The results posted in the first message say very little. It's not a 200-times test either. For that to be the case each category should have been tested 200 times or more. Now it's a test varying between 2-times and 58-times. These sort of numbers are far too few to show any meaningful results as even one extreme result (which WILL happen once in a while) will throw off the curve. The total of 200 fire results is large enough to have some extreme results in them affecting some categories. But as the total per category is far too low to compensate. For a test to show reliable results you'll have to have at least hundreds of results per category. If memory serves me right, the amount used to check these claims even ran into the thousands.

It is also expected that in a test with 10 categories like this at least one wil be off to some degree. Again due to the law of probability. Repeats of the same extensive test will show whether the same category is consistently off by a significant margin. That has not been the case to my knowledge.

I have also kept track of results during games a while back when this came up.
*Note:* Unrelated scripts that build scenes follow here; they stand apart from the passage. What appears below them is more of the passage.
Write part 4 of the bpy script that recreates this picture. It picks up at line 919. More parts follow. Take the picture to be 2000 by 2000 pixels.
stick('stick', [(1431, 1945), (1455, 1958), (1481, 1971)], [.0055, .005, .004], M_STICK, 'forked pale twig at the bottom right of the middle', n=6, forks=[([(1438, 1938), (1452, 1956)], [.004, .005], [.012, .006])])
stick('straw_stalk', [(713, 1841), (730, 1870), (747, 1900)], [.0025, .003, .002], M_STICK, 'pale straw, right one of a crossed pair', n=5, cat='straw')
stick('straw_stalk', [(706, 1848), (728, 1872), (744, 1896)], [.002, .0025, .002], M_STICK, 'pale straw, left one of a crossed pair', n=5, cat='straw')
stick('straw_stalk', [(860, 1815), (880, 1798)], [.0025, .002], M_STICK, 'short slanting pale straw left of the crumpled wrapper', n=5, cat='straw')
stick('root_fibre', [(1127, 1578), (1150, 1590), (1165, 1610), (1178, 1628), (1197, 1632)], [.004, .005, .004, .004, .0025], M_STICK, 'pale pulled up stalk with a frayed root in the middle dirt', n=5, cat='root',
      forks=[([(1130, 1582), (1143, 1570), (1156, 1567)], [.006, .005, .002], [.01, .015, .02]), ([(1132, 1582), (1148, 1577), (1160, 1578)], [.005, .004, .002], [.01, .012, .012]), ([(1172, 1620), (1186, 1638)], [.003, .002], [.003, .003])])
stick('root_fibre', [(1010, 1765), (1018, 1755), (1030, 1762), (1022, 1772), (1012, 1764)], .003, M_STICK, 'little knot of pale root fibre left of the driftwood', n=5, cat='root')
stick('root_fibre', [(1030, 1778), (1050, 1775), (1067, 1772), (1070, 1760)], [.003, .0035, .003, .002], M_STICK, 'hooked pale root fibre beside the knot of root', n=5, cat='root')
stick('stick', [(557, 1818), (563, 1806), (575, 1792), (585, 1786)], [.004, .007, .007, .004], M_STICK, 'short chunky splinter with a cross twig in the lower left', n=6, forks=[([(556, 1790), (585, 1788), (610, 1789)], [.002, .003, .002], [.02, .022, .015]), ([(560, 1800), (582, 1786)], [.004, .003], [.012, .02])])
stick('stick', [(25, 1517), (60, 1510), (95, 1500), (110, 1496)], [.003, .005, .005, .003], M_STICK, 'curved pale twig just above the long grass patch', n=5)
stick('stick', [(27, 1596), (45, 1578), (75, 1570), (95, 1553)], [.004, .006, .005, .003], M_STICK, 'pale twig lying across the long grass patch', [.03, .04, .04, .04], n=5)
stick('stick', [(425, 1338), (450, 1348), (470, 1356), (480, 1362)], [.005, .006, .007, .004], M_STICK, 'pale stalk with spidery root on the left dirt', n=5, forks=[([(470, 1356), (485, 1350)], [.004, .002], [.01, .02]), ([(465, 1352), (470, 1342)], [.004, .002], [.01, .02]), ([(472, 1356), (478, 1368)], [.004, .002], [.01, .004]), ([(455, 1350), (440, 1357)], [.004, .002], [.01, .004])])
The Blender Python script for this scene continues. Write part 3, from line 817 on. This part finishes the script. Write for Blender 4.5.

Conclusion: no significant divergence of expected results over the long run. What did happen once a while was a 'string' of several 'unexpected' results (2 to 4 in a row). In the long run these didn't skew the results but in a smaller sample they may very well seem to do that. Whether these short strings are an artifact of the pseudo-random generator the system uses or again an expected probability over the long run I'm not sure.

As to the categories claimed to give better results than they should, my very recent gaming experience showed exactly the opposite. My soviet armor in a '63 game scored far less hits in the lower odds margins (up the 30% score) than I expected. A lot. It happens.